This week we’re going to feature our “Best of 2017” with the top puzzles as selected by you through the FAVE button. From Monday through Saturday we’ll be highlighting roughly three puzzles per category (region division, number placement, loop, …). We’ll also be releasing details on new subscription options for our fans, replacing the patronage model we’ve used in the past.
While this is a time for a lot of annual retrospectives, this past month also marked the 5 year anniversary of GMPuzzles. My initial business plan went out on 12/12/12 at 12:12:12 and our first post here was at the end of 2012 before New Year’s Eve. For those that have been solving from the start, and for those who joined later, thanks for supporting our puzzlemakers and our community by being a patron of the site, purchasing our books, or referring friends and family to our puzzles.
I’m incredibly proud that we’ve published about 2500 puzzles in these five years, including some phenomenal classics and cool variations, and have had 0 broken puzzles (with anything other than exactly 1 solution) despite being a hand-crafted puzzle company. I stopped keeping track of how often solvers have doubted us, but I think we are at least 100-0 when someone posts that one of our puzzles has a mistake. (We have had a couple typos in our blog posts and I’ll take the blame on the rare times when the answer entry was wrong but our puzzles have never been.)
Thinking back over five years, I judge that we have been very successful in highlighting great logic puzzle design and encouraging new designers to get into puzzle construction. However, we still have more to do to build a larger audience of solvers that appreciates hand-crafted logic puzzles. Some of our efforts this year will be to have more introductory titles/weeks. In our first year, we often had focus on single classic puzzle types in posted weeks and we will get back to that a little more during this year as well as trying to have more “easy” puzzles more regularly. A longer-term project is to reorganize our website. While we have a large backlog of puzzles in each style, it is hard for a person just discovering our blog to know where/how to start. We’re thinking through some user experience improvements for new solvers reaching the site and welcome any ideas you have.
In 2018, we are also going to work on scaling our publishing. I spent a lot of 2017 turning semi-automated processes into fully automated processes, including how we generate our puzzle art and our web posts. We just finished submission guidelines for all of our puzzles and contributors will receive these soon. I’m also very happy to announce that Serkan Yürekli will be joining me as an editor for our books and other puzzles which will add to our throughput.
We have several new books in mind for 2018, including the launch of a recurring sudoku publication with a mix of Classics and Variations which will be a great title for fans of sudoku, and several more e-books highlighting genres that haven’t been in books yet like Pentominous, Nanro, and Statue Park.
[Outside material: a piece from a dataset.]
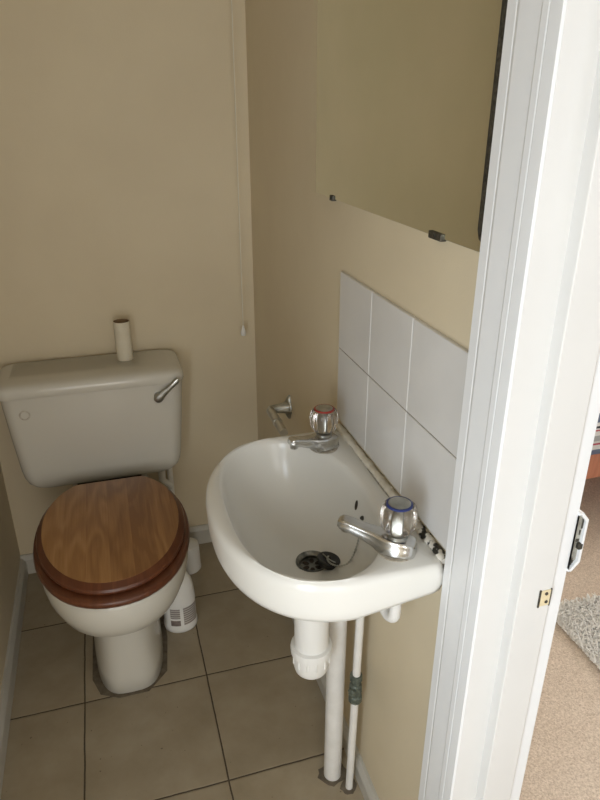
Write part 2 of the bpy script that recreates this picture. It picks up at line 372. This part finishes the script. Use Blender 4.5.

On a different note, we’re going to launch a “Puzzlemasters’ Workshop” title to highlight entirely new puzzles and variations. We get a lot of unusual variations submitted here, and they are hard to post on the web as one-offs. The goal of this title is to give authors enough space to develop an idea across several puzzles. The first edition, expected around midyear, will have a new style from each of our puzzlemasters and a few guests, with 6-10 puzzles in each new style. If this works, we’ll continue this series and open it up for other submissions as a way to continue to cultivate new puzzle design even while our web puzzles start to have a greater focus on “classics”.